Given data
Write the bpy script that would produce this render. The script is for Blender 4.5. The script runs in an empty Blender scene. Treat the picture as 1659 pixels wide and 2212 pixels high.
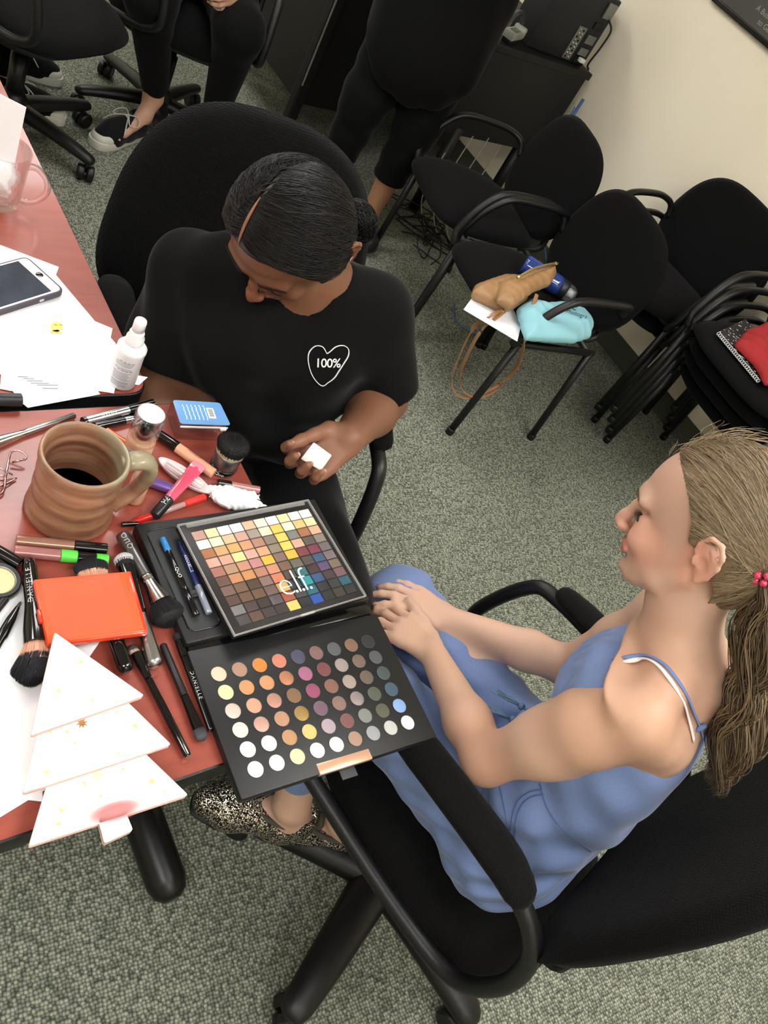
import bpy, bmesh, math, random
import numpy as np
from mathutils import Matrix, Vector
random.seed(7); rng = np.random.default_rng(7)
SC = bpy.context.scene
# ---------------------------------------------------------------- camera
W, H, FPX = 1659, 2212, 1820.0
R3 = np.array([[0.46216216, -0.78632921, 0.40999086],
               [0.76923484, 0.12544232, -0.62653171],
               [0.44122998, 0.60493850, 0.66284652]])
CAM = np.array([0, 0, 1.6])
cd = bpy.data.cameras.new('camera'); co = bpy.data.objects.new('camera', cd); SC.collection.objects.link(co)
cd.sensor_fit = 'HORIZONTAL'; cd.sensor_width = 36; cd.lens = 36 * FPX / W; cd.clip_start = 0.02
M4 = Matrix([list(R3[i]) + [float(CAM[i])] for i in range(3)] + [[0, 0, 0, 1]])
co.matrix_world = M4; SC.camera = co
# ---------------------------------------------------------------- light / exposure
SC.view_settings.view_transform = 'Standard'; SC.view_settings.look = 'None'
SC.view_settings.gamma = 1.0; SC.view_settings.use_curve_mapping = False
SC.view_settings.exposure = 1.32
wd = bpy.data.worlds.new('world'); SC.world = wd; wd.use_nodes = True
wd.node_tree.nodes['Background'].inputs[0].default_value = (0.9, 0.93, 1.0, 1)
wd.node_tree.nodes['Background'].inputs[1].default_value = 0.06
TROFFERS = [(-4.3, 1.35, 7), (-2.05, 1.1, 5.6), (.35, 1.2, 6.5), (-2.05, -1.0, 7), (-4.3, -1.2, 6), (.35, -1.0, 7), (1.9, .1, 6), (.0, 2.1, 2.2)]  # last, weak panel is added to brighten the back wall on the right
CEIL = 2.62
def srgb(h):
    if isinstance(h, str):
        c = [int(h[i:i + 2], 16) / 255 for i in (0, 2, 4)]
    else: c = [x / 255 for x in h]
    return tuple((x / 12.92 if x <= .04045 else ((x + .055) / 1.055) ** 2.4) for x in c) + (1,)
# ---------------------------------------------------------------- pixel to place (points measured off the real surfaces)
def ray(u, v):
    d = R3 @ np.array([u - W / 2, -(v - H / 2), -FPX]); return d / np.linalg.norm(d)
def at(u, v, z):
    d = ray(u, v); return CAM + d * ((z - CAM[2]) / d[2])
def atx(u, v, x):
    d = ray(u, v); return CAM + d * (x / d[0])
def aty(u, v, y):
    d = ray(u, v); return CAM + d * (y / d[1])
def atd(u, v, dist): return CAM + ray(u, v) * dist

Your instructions
In this exercise, set down all of the data exactly, without the pictures.

Problem solution
Write the bpy script that would produce this render. The script is for Blender 4.5. The script runs in an empty Blender scene. Treat the picture as 1659 pixels wide and 2212 pixels high.
import bpy, bmesh, math, random
import numpy as np
from mathutils import Matrix, Vector
random.seed(7); rng = np.random.default_rng(7)
SC = bpy.context.scene
# ---------------------------------------------------------------- camera
W, H, FPX = 1659, 2212, 1820.0
R3 = np.array([[0.46216216, -0.78632921, 0.40999086],
               [0.76923484, 0.12544232, -0.62653171],
               [0.44122998, 0.60493850, 0.66284652]])
CAM = np.array([0, 0, 1.6])
cd = bpy.data.cameras.new('camera'); co = bpy.data.objects.new('camera', cd); SC.collection.objects.link(co)
cd.sensor_fit = 'HORIZONTAL'; cd.sensor_width = 36; cd.lens = 36 * FPX / W; cd.clip_start = 0.02
M4 = Matrix([list(R3[i]) + [float(CAM[i])] for i in range(3)] + [[0, 0, 0, 1]])
co.matrix_world = M4; SC.camera = co
# ---------------------------------------------------------------- light / exposure
SC.view_settings.view_transform = 'Standard'; SC.view_settings.look = 'None'
SC.view_settings.gamma = 1.0; SC.view_settings.use_curve_mapping = False
SC.view_settings.exposure = 1.32
wd = bpy.data.worlds.new('world'); SC.world = wd; wd.use_nodes = True
wd.node_tree.nodes['Background'].inputs[0].default_value = (0.9, 0.93, 1.0, 1)
wd.node_tree.nodes['Background'].inputs[1].default_value = 0.06
TROFFERS = [(-4.3, 1.35, 7), (-2.05, 1.1, 5.6), (.35, 1.2, 6.5), (-2.05, -1.0, 7), (-4.3, -1.2, 6), (.35, -1.0, 7), (1.9, .1, 6), (.0, 2.1, 2.2)]  # last, weak panel is added to brighten the back wall on the right
CEIL = 2.62
def srgb(h):
    if isinstance(h, str):
        c = [int(h[i:i + 2], 16) / 255 for i in (0, 2, 4)]
    else: c = [x / 255 for x in h]
    return tuple((x / 12.92 if x <= .04045 else ((x + .055) / 1.055) ** 2.4) for x in c) + (1,)
# ---------------------------------------------------------------- pixel to place (points measured off the real surfaces)
def ray(u, v):
    d = R3 @ np.array([u - W / 2, -(v - H / 2), -FPX]); return d / np.linalg.norm(d)
def at(u, v, z):
    d = ray(u, v); return CAM + d * ((z - CAM[2]) / d[2])
def atx(u, v, x):
    d = ray(u, v); return CAM + d * (x / d[0])
def aty(u, v, y):
    d = ray(u, v); return CAM + d * (y / d[1])
def atd(u, v, dist): return CAM + ray(u, v) * dist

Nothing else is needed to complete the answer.